As Anthony Lane wrote in The New Yorker in 2001, “The work of Tolkien is infamously, almost scandalously, bereft of sex.” Lane says he read it at 11 and 12 years old, exactly when I did–an age when a pretty girl was scarier than an orc. Lane says that Tolkien’s epic particularly suits “those who stand on the crumbling brink of puberty and gaze both forward and back. Tolkien’s characters, like teen-agers, feel at once lonely and sociable … prey to private fears, and the book itself, though dazzled by innocence, is also hungry to know the worst—to confront all varieties of darkness and dereliction.”
I was interested to learn from Lane’s article, written in his characteristic style (plush, jaded, yet sensitive), that Tolkien lost his father when he was three years old. This lends an added poignance, Lane observes, to Tolkien’s idea of “The Return of the King” and I think to the books’ whole darkly romantic rationale.
“[A]nd yet to give in to it,” Lane writes, “to cave in to it, as most of us did on a first reading—betrays a certain nerdishness, a reluctance to face the finer shades of life, that verges on the cowardly.” There’s clearly partial truth in this, as some Tolkien fans attest with their near-pathological level of absorption with the pretend, with the sexless, latency world of Middle-earth. On the other hand, Tolkien’s power of conjuration derives from his own immersion in reality, if a bookish level of it. Wizards are not born but made, by long study of their spell books.
Tolkien was a linguist and mythographer who in some cases borrowed names directly from existing traditions, such as the dwarves from the Icelandic Poetic Edda. And if you compare Tolkien’s description of “Smeagol” in The Fellowship of the Ring to John Milton’s description of fallen angel Mammon in Paradise Lost, it’s obvious that Tolkien consciously fashioned Gollum after Milton’s gold-digging devil (which Milton had in turn borrowed from tradition in the first place). That’s allusion and artistic theft of the most creative and delicious sort. The result is that Tolkien, like Milton, like Mammon, taps a vein of ancient gold, treasure refined over many centuries in the alembic of human imaginations, and then of course Tolkien refines and orders it further in his own imagination. What Lane rightly calls the “outlandish plenitude of Middle-earth” reflects the outlandish plenitude of the big and rangy reality of the human mind and the long human experience on earth.

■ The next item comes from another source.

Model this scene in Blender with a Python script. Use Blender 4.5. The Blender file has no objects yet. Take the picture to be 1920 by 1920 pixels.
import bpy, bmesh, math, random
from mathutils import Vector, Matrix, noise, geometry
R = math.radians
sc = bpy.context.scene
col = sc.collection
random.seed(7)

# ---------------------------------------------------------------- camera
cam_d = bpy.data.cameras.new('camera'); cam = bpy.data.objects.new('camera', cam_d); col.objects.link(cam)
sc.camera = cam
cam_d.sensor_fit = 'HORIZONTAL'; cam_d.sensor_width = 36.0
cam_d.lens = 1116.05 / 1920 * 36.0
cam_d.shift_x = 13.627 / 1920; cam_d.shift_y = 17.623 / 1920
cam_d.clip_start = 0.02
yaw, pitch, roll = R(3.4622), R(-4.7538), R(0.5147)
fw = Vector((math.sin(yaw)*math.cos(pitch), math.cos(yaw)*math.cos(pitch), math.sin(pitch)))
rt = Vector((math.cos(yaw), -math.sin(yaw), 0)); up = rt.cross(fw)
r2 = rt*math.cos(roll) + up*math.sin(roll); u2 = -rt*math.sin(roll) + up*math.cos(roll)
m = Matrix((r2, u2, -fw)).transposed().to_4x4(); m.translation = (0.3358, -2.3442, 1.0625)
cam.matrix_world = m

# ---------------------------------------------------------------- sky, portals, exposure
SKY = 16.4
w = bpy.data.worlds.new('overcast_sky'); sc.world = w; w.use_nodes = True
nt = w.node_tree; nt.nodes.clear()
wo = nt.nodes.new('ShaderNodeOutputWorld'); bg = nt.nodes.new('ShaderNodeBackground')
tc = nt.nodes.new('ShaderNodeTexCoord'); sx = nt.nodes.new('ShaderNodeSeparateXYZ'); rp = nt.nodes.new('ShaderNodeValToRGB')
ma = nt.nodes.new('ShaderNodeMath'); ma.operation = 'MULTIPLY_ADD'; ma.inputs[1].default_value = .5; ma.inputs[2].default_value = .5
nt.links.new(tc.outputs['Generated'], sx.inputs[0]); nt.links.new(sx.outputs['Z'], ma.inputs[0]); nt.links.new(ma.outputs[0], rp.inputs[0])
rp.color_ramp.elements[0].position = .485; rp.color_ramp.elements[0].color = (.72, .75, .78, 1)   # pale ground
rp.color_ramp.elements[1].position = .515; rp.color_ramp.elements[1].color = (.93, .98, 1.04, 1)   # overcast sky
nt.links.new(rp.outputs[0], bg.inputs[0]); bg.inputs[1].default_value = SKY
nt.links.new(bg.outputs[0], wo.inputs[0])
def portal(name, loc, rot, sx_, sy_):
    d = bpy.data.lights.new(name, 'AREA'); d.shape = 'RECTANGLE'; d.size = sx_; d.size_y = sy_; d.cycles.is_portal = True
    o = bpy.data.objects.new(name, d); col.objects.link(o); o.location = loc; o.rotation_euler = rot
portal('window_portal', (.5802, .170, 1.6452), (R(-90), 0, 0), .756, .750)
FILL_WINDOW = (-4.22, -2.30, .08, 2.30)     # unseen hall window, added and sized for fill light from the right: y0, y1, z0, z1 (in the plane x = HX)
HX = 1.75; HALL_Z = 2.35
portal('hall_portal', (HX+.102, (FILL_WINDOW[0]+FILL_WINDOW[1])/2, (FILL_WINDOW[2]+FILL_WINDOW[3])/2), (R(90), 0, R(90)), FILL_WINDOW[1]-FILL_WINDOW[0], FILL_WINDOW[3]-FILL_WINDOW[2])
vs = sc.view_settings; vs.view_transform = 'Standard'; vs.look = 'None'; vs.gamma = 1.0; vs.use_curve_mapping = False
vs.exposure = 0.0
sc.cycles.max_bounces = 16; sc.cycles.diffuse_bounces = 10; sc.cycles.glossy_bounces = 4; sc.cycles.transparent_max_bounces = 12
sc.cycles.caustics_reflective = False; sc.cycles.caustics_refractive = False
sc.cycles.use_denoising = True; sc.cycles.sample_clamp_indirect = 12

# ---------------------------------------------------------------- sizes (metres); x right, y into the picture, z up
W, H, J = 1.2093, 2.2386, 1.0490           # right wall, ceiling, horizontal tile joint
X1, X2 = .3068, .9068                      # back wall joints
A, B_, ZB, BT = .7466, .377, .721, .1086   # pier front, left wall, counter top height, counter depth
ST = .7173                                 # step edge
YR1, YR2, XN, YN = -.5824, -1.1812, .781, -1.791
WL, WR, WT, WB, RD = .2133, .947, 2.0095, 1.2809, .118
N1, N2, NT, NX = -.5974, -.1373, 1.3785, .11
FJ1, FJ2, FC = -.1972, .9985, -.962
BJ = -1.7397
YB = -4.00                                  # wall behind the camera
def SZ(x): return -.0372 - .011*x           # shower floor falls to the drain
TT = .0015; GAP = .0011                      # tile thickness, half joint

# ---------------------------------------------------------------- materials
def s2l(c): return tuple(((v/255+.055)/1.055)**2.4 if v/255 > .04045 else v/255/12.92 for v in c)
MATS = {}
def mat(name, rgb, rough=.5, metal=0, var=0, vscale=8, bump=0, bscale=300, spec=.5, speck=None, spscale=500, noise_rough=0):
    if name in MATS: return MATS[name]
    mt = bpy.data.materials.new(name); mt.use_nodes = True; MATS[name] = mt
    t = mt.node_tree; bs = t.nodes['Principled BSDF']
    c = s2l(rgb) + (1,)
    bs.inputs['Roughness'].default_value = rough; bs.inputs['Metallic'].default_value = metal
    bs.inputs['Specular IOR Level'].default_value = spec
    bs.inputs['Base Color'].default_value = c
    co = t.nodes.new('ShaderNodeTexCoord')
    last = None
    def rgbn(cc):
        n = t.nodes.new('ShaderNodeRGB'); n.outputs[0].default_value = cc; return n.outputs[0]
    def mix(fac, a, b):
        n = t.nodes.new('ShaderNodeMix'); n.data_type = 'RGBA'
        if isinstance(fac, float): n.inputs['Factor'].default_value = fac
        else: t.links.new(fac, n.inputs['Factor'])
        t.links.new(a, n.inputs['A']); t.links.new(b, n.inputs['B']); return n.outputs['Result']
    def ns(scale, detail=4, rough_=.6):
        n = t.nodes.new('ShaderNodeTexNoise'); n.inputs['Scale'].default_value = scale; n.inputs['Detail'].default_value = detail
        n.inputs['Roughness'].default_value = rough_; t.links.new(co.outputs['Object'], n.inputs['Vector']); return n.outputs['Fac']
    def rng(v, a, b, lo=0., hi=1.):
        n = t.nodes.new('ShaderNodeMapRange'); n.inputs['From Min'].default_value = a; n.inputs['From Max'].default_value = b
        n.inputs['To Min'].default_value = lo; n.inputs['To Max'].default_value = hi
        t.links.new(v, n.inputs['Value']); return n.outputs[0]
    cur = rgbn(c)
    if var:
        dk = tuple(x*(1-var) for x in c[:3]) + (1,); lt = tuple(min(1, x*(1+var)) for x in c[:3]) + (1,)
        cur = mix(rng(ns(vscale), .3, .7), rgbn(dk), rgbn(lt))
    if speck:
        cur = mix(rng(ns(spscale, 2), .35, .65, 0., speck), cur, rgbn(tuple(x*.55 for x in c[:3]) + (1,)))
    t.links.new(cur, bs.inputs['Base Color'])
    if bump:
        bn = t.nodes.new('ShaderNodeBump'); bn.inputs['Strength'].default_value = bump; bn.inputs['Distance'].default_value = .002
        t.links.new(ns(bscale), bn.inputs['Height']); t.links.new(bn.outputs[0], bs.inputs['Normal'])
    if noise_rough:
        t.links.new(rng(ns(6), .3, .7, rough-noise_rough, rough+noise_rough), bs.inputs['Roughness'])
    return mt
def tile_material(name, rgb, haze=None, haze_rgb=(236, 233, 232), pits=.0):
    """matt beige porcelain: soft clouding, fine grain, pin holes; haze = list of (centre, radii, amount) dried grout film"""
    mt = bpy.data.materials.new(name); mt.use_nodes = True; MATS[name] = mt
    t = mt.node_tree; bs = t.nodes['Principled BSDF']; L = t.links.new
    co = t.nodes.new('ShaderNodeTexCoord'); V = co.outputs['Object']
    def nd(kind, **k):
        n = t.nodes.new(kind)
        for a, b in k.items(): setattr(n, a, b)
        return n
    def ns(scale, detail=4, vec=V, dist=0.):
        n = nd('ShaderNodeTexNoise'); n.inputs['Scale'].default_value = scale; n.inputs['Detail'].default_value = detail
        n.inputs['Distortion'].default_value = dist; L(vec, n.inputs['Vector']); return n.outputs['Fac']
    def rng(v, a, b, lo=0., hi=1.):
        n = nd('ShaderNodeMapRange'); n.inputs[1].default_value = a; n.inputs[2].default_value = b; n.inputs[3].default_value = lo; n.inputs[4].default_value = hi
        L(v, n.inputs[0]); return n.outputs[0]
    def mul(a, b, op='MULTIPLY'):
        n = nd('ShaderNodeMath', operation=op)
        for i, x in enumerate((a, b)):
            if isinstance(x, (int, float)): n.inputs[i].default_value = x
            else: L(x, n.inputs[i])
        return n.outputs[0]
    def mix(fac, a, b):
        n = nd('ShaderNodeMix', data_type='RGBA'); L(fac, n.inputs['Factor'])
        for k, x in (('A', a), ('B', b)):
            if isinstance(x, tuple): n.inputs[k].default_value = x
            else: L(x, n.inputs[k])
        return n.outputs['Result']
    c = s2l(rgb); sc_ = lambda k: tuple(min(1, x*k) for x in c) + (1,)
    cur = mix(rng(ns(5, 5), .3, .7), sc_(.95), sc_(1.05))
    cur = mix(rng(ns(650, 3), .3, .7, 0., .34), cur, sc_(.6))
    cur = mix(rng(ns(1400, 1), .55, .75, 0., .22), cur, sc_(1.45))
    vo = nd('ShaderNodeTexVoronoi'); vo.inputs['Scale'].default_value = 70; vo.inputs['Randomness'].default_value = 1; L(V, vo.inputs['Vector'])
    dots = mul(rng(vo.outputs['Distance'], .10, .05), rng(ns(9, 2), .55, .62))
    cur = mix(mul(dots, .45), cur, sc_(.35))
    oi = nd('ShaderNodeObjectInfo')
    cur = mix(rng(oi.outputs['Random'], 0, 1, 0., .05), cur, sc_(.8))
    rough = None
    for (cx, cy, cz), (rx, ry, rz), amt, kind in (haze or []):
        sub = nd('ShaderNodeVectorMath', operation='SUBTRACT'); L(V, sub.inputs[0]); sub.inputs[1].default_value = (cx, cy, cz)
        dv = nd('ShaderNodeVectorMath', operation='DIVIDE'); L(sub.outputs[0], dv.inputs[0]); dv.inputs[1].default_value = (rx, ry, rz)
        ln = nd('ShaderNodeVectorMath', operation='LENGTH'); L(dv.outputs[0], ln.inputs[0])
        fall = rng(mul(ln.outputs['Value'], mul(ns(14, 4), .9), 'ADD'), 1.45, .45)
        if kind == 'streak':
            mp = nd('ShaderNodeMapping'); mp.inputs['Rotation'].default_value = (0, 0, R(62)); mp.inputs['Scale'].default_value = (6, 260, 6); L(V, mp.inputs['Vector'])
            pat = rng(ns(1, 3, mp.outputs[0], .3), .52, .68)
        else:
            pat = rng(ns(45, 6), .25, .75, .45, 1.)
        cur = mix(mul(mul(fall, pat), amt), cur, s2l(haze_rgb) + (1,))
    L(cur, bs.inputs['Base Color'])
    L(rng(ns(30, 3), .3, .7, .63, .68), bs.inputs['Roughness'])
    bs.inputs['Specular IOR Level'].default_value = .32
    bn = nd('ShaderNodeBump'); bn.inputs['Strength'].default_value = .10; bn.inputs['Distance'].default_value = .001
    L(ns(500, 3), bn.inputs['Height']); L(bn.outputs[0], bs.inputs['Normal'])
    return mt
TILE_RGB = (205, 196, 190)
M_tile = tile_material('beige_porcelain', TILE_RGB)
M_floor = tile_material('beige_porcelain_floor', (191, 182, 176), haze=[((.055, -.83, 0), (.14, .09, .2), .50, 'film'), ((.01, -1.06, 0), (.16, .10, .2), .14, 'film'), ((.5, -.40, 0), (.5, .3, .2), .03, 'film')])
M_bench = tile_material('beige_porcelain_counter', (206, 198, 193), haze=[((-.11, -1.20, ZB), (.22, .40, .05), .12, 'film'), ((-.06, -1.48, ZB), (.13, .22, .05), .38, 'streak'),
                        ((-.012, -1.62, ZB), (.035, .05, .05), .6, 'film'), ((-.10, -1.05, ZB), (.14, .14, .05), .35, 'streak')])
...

On looking into The Lord of the Rings again, I find they hold up better than any of my sci-fi favorites from childhood and adolescence (with the possible exception of Douglas Adams). The scene at the entrance to the Mines of Moria is a wonder. The little band of travelers confronts a secret entrance to the Mines, and Gandalf says, “these doors are probably governed by words,” meaning that there is an Elvish password—but he might as well be speaking for the books themselves, since they are themselves words that open a secret entrance to a vast and unknown land.
Tolkien insinuates the menace and the vastness of the Mines with great sleight of hand. He has Gandalf tell of paths ahead that a pony can’t walk because too narrow or too steep, wells and pools that you shouldn’t drink from, and shows us the steps leading up into total darkness and a passageway, but nothing beyond. When Gandalf magically lights the way, he does so with a light that’s only bright enough to show the floor one step in front of him. We hear the sounds of Bill the Pony being killed outside the closed doors to the Mines, but don’t get to see it.
The Peter Jackson movie versions, incidentally, employ very different, and to my mind inferior, techniques. Tolkien hinted where Jackson tries to show everything by the light of noon. By doing so Jackson restricts the territory available to the imagination, which does a better job than his computer animators ever could. But Tolkien is thankfully a strong enough writer to purge from memory, after a little rereading, Ian McKellen and Elijah Wood’s painfully uncomplicated, unmagical, uninviting performances and that score that seems to parrot the trumpets of medieval heraldry more than to evoke them.
Moria—a byzantine underground complex of passages, chambers, mansions, bridges, mines, and fire pits resembling Dante’s Hell—was constructed underneath the Misty Mountains thousands of years ago, in “a happier time,” by dwarves that have long since abandoned it to who knows what—the things that live under mountains. By sending the fellowship to revisit someone else’s creation, now abandoned, it seems to me that Tolkien has set before them his own task: to explore the mysterious, byzantine works created in bygone ages, to open the chasms of darkness within. This sort of nostalgia mixed with curiosity is in so many ways what characterizes plain old English Romanticism. Wouldn’t Samuel Taylor Coleridge get Middle-earth?